By order of the Board
Pan Asia Mining Limited
Koh Tat Lee, Michael
Chairman
Hong Kong, 20 June 2014
As of the date of this announcement, the Board comprises three executive Directors, Mr. KOH Tat Lee, Michael, Mr. ENG Wee Meng and Mr. CHEUNG Hung Man, two non-executive Directors, Mr. YIN Mark Teh-min and Mr. LIANG Tong Wei, and three independent non-executive Directors, Mr. LAI Kai Jin, Michael, Mr. CHU Hung Lin, Victor and Mr. TONG Wan Sze.

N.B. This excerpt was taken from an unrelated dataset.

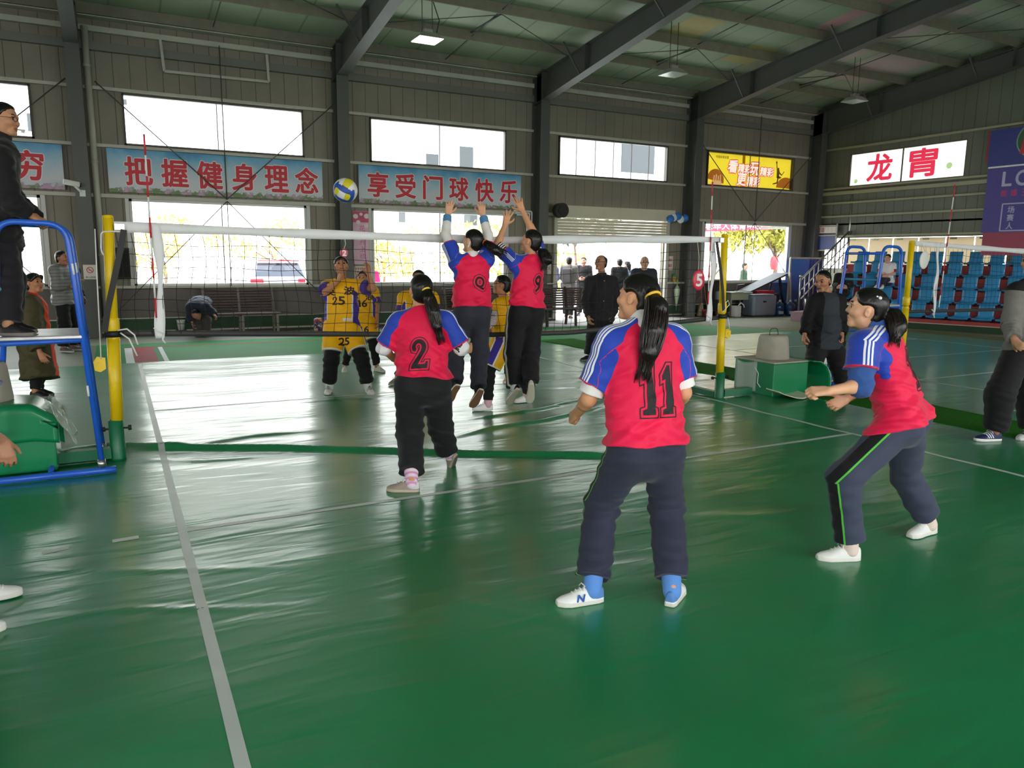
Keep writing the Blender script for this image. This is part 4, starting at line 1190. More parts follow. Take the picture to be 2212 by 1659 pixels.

This announcement, for which the Directors collectively and individually accept full responsibility, includes particulars given in compliance with the GEM Listing Rules for the purpose of giving information with regard to the Company. The Directors, having made all reasonable enquiries, confirm that, to the best of their knowledge and belief: (1) the information contained in this announcement is accurate and complete in all material respects and not misleading; (2) there are no other matters the omission of which would make any statement in this announcement misleading and (3) all opinions expressed in this announcement have been arrived at after due and careful consideration and are founded on bases and assumptions that are fair and reasonable.
The Directors jointly and severally accept full responsibility for the accuracy of information contained in this announcement and confirm, having made all reasonable inquiries, that to the best of their knowledge, opinions expressed in this announcement have been arrived at after due and careful consideration and there are no other facts not contained in this announcement, the omission of which would make any statement in this announcement misleading.
This announcement will remain on the page of "Latest Company Announcement" on the GEM website for at least seven days from the date of its posting.